結果として試乗してみると、タイヤのゴロゴロ感などが少なくなっているし、ハンドルの操作に対する素直さ、意のままに曲がる感覚が強くなっており、走りやすさも気持ちよさも格段に向上していた。肌に直接触れるハンドルからの走行振動が減り、レヴァンテが一段と高級車として意識に深く刻まれた。
砂漠地域を豪快に走れる能力
今回のメインイベントである砂漠地帯を走ってみた。その走行イメージは、足がズブズブと沈んでしまい歩くのも困難な重めの雪が降り積もった新雪を走るようなもの。1度止まったら再スタートが厳しいので、アクセルを踏み続ける必要がある。そのような特殊環境では一般道とクルマに求める要素が変わり、印象が異なってくる。
たとえば一般道では、ガソリンエンジンの官能的でありの刺激的な排気音や吹け上がりの鋭さは魅力的だが、やはりディーゼルエンジンが備えるトルクが満ちあふれ、容易に速度変化できる運転のしやすさがより魅力的に感じていた。
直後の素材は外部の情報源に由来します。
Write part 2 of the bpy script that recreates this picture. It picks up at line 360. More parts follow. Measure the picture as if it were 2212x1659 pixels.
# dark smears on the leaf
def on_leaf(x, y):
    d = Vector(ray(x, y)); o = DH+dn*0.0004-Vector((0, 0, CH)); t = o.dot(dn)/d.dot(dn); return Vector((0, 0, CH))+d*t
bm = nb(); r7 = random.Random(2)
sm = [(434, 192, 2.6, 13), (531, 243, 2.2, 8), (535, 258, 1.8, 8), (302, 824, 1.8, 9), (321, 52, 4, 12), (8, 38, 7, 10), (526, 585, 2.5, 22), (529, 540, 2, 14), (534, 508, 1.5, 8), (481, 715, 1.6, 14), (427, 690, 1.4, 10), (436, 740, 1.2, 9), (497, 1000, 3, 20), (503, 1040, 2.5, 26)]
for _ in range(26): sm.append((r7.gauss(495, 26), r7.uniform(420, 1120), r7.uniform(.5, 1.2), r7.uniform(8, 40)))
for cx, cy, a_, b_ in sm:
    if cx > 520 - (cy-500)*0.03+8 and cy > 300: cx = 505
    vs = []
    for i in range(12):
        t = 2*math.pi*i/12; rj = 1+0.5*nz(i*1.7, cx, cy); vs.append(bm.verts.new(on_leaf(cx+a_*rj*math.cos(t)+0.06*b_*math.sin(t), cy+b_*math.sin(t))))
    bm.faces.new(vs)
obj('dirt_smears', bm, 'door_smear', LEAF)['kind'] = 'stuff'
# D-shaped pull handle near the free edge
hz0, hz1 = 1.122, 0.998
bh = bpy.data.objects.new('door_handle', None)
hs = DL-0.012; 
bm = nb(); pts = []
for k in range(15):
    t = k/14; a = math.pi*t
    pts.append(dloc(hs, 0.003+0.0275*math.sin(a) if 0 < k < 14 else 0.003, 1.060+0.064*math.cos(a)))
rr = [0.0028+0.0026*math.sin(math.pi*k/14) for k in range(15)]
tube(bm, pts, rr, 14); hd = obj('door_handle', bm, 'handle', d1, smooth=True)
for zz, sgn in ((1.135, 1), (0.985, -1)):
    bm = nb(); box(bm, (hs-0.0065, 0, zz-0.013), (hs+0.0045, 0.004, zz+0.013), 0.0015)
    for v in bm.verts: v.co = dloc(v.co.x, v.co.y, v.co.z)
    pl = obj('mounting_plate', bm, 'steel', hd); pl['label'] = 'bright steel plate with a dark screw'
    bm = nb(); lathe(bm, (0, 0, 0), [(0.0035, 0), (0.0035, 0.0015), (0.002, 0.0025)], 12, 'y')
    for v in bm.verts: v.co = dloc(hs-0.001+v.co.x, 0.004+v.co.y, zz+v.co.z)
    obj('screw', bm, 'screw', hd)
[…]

そして、そのディーゼルの好感触はタフな走行環境となる砂漠では助長すると予想していたが、まったく逆だったのだ。
タイヤが砂をかき分けても一向に下地である地面など出てこない、そんな永遠に砂に覆われた環境では、グリップさせながらクルマを前に進めるなどという一般常識の走りは通じない。豪快に砂を巻き上げながら、アクセルを踏み続けてクルマを前に進める能力が大事。そして、そんな過酷な場面になるほどにレヴァンテが強いとマセラティが主張していた意味がわかった。
まず最低地上高を決める車高や運動性能が、任意の走行モード選択や速度に応じながら自動で調整可能。これだけでも豪快にアクセルを踏み続ければ“そこそこ”走れるが、絶対にスタックするなど足元を救われないために重宝したのが、ここの砂は “しまって”いるのか“ふかふか”なのかなど、砂漠のなかで微妙に変化する砂の環境変化についてハンドルを通して明確につかめたことだ。これが優れているから走りやすかったのは事実だが、さらにこのような場面になるとガソリンエンジンの特性が圧倒的に適していることも加えておこう。